▶ **Some records**:
## START

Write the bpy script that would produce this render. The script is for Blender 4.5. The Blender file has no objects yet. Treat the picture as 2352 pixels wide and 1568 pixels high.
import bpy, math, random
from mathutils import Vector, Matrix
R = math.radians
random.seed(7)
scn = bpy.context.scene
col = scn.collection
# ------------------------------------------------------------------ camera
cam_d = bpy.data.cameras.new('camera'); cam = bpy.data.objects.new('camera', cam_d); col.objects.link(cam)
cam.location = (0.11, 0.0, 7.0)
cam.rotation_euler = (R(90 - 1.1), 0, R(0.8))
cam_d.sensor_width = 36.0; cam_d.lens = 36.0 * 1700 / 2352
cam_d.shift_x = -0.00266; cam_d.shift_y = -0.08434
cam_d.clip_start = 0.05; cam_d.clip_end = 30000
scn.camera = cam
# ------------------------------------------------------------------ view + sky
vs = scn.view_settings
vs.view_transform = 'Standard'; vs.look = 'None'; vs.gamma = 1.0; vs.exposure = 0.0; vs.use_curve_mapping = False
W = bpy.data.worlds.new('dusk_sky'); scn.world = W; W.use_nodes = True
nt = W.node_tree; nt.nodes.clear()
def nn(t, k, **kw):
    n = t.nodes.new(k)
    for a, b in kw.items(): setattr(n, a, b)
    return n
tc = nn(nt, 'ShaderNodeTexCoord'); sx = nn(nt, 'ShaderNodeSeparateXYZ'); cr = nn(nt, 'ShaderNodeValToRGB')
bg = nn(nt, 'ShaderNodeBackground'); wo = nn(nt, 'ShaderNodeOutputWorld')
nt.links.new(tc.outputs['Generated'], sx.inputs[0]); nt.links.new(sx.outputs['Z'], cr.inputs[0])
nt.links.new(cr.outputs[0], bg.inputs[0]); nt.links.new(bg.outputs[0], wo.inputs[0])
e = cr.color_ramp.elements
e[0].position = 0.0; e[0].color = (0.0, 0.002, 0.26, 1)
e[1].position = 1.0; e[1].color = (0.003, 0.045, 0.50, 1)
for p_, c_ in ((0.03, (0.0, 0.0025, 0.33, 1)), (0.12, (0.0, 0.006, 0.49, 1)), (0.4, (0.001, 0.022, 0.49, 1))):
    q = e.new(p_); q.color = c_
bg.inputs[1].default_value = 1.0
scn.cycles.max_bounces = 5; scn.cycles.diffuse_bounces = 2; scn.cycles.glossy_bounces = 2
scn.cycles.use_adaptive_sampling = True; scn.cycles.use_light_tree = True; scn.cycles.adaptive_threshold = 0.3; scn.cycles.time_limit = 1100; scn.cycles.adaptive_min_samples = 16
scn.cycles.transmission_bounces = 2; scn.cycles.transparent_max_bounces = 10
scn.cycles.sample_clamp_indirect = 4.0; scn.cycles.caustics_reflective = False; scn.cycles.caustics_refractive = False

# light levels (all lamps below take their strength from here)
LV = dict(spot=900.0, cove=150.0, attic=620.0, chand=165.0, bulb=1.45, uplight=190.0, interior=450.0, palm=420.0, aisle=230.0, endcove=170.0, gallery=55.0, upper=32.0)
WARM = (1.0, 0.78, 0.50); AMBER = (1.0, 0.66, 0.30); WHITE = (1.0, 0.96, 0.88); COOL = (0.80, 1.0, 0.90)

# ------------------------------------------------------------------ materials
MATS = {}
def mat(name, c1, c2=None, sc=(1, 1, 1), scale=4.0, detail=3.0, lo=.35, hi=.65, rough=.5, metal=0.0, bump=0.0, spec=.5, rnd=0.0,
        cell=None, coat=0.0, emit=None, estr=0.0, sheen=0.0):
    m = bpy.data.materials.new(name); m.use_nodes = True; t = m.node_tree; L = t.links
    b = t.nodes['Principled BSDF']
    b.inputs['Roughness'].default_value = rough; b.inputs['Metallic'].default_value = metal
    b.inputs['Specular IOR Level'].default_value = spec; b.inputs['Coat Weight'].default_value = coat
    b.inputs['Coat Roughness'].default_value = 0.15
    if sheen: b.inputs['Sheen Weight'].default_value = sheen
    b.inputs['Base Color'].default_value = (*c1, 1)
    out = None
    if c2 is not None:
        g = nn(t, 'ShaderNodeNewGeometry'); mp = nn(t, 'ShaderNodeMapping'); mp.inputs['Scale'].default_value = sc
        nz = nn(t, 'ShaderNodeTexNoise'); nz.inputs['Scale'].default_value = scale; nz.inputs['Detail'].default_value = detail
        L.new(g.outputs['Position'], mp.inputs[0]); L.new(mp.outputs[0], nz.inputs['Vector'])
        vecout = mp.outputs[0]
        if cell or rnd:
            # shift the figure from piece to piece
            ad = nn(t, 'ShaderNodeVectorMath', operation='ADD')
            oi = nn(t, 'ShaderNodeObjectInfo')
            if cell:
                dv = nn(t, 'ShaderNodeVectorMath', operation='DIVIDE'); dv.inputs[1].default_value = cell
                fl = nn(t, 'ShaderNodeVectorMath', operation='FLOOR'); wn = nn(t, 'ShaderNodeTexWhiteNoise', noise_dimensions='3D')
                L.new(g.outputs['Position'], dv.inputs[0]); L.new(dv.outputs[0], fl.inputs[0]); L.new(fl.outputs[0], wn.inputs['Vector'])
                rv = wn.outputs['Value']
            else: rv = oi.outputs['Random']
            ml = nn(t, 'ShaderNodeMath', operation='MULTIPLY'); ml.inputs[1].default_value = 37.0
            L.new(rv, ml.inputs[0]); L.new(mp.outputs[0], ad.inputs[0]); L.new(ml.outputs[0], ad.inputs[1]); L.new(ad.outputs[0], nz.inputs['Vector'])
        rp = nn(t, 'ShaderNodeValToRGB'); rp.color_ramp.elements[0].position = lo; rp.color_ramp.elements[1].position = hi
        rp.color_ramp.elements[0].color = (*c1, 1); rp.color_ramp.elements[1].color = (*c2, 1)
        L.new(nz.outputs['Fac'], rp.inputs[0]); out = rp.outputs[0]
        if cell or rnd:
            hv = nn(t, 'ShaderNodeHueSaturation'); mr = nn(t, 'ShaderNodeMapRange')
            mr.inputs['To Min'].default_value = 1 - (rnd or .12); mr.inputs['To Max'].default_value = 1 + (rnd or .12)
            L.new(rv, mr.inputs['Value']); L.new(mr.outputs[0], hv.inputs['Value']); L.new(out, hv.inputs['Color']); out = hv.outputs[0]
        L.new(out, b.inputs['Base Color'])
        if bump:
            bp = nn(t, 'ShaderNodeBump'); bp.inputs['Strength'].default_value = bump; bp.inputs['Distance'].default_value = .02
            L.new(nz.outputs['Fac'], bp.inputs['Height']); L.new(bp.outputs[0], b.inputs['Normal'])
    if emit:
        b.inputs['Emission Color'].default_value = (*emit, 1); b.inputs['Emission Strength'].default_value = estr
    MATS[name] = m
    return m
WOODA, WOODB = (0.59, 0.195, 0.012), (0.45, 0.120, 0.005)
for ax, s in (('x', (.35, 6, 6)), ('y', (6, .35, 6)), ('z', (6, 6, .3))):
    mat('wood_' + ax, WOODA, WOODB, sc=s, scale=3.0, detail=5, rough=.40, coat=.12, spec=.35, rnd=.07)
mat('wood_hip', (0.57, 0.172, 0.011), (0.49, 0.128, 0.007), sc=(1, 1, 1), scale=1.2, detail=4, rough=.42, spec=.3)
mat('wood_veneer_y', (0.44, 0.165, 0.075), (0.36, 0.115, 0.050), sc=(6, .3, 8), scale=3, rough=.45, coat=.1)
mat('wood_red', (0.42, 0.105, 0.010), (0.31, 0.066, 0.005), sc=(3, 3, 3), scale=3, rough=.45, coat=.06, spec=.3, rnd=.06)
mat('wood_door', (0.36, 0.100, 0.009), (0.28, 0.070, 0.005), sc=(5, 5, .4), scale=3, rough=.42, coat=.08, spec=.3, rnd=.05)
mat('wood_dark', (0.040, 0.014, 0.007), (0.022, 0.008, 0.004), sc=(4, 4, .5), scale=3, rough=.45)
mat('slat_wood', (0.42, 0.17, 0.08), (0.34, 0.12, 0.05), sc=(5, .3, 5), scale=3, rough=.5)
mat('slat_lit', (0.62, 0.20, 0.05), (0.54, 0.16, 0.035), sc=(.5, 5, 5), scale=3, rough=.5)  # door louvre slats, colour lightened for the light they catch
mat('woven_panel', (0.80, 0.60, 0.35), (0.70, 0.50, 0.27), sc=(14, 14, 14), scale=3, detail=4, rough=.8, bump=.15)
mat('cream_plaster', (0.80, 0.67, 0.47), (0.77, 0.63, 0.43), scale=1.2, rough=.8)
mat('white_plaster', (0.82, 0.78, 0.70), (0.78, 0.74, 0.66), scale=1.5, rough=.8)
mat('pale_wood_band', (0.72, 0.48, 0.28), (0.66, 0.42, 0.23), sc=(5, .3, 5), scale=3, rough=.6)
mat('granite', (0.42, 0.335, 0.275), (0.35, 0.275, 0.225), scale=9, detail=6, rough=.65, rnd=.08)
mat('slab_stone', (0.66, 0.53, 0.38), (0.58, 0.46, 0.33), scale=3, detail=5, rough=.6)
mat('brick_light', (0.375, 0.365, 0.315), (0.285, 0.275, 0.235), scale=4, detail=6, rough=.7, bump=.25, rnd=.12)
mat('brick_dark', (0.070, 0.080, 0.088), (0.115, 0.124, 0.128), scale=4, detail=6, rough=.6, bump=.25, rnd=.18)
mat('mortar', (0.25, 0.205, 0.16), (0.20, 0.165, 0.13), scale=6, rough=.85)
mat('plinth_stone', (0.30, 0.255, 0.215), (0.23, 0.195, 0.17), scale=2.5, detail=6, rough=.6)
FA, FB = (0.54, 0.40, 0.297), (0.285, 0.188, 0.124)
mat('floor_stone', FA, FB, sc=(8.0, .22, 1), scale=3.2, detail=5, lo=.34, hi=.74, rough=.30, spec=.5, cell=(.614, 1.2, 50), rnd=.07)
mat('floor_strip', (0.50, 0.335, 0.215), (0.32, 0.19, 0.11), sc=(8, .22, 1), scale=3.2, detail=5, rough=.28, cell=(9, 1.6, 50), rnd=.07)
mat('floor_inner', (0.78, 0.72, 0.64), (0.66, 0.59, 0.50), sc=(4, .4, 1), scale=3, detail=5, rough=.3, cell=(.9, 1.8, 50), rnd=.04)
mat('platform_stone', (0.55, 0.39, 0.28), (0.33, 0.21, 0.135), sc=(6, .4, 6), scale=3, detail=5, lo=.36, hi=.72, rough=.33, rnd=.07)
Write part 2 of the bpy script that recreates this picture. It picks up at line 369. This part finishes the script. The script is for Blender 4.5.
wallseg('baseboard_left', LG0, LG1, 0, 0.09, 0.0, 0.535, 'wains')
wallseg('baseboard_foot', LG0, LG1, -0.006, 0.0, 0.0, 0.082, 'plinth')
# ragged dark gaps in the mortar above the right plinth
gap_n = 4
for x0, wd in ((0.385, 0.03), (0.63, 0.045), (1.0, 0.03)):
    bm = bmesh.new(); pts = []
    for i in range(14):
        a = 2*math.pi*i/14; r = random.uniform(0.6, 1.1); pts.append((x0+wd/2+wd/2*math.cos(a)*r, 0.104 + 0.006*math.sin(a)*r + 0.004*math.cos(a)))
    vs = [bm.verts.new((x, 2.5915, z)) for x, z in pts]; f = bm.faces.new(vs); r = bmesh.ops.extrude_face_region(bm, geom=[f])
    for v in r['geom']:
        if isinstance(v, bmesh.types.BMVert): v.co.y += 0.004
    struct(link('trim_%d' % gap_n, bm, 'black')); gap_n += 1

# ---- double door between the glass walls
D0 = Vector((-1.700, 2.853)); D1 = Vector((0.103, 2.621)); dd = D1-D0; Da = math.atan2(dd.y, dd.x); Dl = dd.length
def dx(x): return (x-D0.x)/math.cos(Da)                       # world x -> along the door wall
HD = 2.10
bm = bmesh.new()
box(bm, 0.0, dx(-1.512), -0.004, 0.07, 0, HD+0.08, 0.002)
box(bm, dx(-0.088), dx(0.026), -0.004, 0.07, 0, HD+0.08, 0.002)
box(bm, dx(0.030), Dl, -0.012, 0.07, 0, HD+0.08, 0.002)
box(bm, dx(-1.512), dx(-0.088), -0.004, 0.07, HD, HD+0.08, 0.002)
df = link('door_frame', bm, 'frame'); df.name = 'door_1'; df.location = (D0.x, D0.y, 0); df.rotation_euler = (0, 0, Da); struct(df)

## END

▶ **What the exercise asks**: Reproduce exactly the lines from the line with "Write part 2" through the line with "struct(link('trim_%d' % gap_n, bm, 'black'));", both end lines included, and only those lines.

▶ **Output for this task**:
Write part 2 of the bpy script that recreates this picture. It picks up at line 369. This part finishes the script. The script is for Blender 4.5.
wallseg('baseboard_left', LG0, LG1, 0, 0.09, 0.0, 0.535, 'wains')
wallseg('baseboard_foot', LG0, LG1, -0.006, 0.0, 0.0, 0.082, 'plinth')
# ragged dark gaps in the mortar above the right plinth
gap_n = 4
for x0, wd in ((0.385, 0.03), (0.63, 0.045), (1.0, 0.03)):
    bm = bmesh.new(); pts = []
    for i in range(14):
        a = 2*math.pi*i/14; r = random.uniform(0.6, 1.1); pts.append((x0+wd/2+wd/2*math.cos(a)*r, 0.104 + 0.006*math.sin(a)*r + 0.004*math.cos(a)))
    vs = [bm.verts.new((x, 2.5915, z)) for x, z in pts]; f = bm.faces.new(vs); r = bmesh.ops.extrude_face_region(bm, geom=[f])
    for v in r['geom']:
        if isinstance(v, bmesh.types.BMVert): v.co.y += 0.004
    struct(link('trim_%d' % gap_n, bm, 'black')); gap_n += 1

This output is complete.